Ananias was terrified when God told him that he had to help Saul. He probably would have rather hid from Saul rather than approach him, he even tells God that Saul is the one persecuting them and not someone he should be going near. But God tells him he has to and Ananias does do, despite his fear. When we pray for those who are unkind to us, we must be willing to help them if they ask us too or if God tells us.

3. God can change lives
God has a purpose for all of us. The power of God’s love can radically transform our lives, but even after he has gotten our attention he gives us what we need so that we may follow him faithfully. When God appeared to Saul on the road to Damascus he did not just leave it that, by sending him forward and instructing Ananias he made sure that Saul had what he needed to start off on his Christian journey.
Sometimes God’s plan for us will take us to difficult places. Saul had to go to the Christians in Damascus and expect them to trust him, even though they had no reason to do so.

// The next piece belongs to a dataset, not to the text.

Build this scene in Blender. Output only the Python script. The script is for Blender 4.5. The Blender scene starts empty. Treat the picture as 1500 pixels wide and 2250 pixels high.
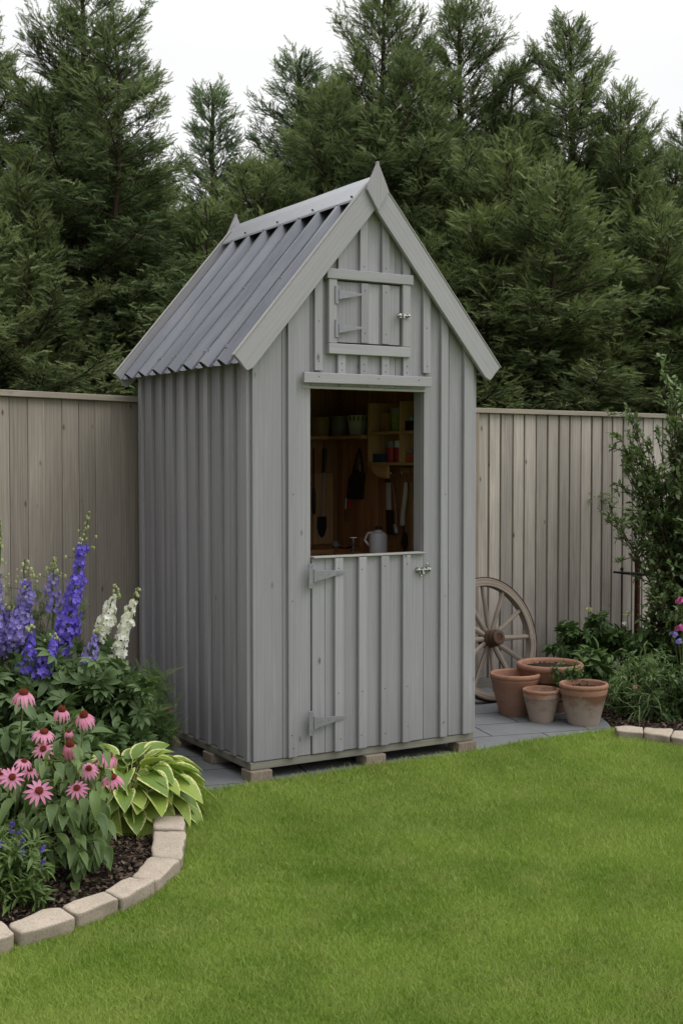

Likewise the Christians in Damascus had to accept Saul, even though they were terrified of him. The only thing that brought them together was God’s words.

If you are doing this lesson with older children or mature teenagers you may want to talk about the power of God to change lives in more detail. There are many websites where you can find testimonies, the examples here and here are just a few. You can use some of these examples to illustrate just how far God can change peoples lives.


Scales falling away
(15-20 mins)
You will need:
Colouring pencils

-On an A4 piece of paper have the children draw and colour in a picture of Saul with his eyes wide open.
– On a separate piece of paper draw round ‘scales’ (large black circles will do) the size of Saul’s eyes, be sure to draw a long thin rectangle for a tab attached to them. Cut these out (including the tabs).
– On the picture of Saul, cut two thin lines into the paper either side of Saul’s head, in line with his eyes. Make sure your tabs on the ‘scales’ are long enough to cover the eyes and then move away from them. (Leaders may need to help with this).
– Put the ‘scales’ over the eyes and slip the tabs through the slits.
– Underneath the picture write the verse ‘Immediately, something like scales fell from Saul’s eyes, and he could see again.’ The tabs should be able to move back and forth to remove the scales from Saul’s eyes.